Mas há muitos exemplos históricos da vitória sobre monstros com essa estratégia. No próprio Quebec, onde vai se realizar o próximo FSM, conta-se que há mais de um século atrás centenas ou milhares de barquinhos de autóctones, ainda que com objetivos comerciais, fizeram recuar um grande cruzador inglês que pretendia atacar os franceses na disputa pela posse desse território nas Américas. Um episódio mais conhecido e mais recente de vitória dessa estratégia é o do Vietnam, que levou Che Guevara a sonhar com “mil Vietnams” espalhados pelo mundo. Seu insucesso ao tentar criar um novo Vietnam na Bolívia foi devida não ao uso da guerrilha mas por que para ele guerrilha era ação armada, como em Cuba e no Vietnam, e por não ter levado em conta, suficientemente, as “condições subjetivas” para o enfrentamento.
O FSM é extremamente adequado para contribuir dessa forma para o uso dessa estratégia porque um dos Princípios de sua Carta é exatamente o do respeito à diversidade de seus participantes (nas culturas, nas línguas, nas estratégias e táticas, no ritmo, nas faixas etárias, no sexo e na raça, no lugar em que cada um se encontra em sua caminhada de tomada de consciência do mundo a construir e da ação necessária para isso).

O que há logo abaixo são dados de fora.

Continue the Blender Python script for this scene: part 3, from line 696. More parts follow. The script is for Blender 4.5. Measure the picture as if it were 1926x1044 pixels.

O respeito à diversidade permite por outro lado que no espaço do FSM possamos nos reconhecer mutuamente e superar preconceitos que nos separam, rumo a novas alianças cuja possibilidade não víamos porque lutávamos isoladamente uns dos outros.
Ele pode ser também útil porque outro dos seus Princípios é o respeito à autonomia das pessoas e movimentos que nele se reúnem, desde a autogestão das suas atividades nos Fóruns até a desnecessidade de fazer todos “convergirem” em torno de um documento final único de cada FSM (em detrimento de “mil documentos finais” que engajem efetivamente seus signatários).
Mas adotar a estratégia da guerrilha significa optar por uma luta muito longa, com resultados além da vida de cada um, mais demorados do que os enganosos das “tomadas do poder” sem revolução cultural.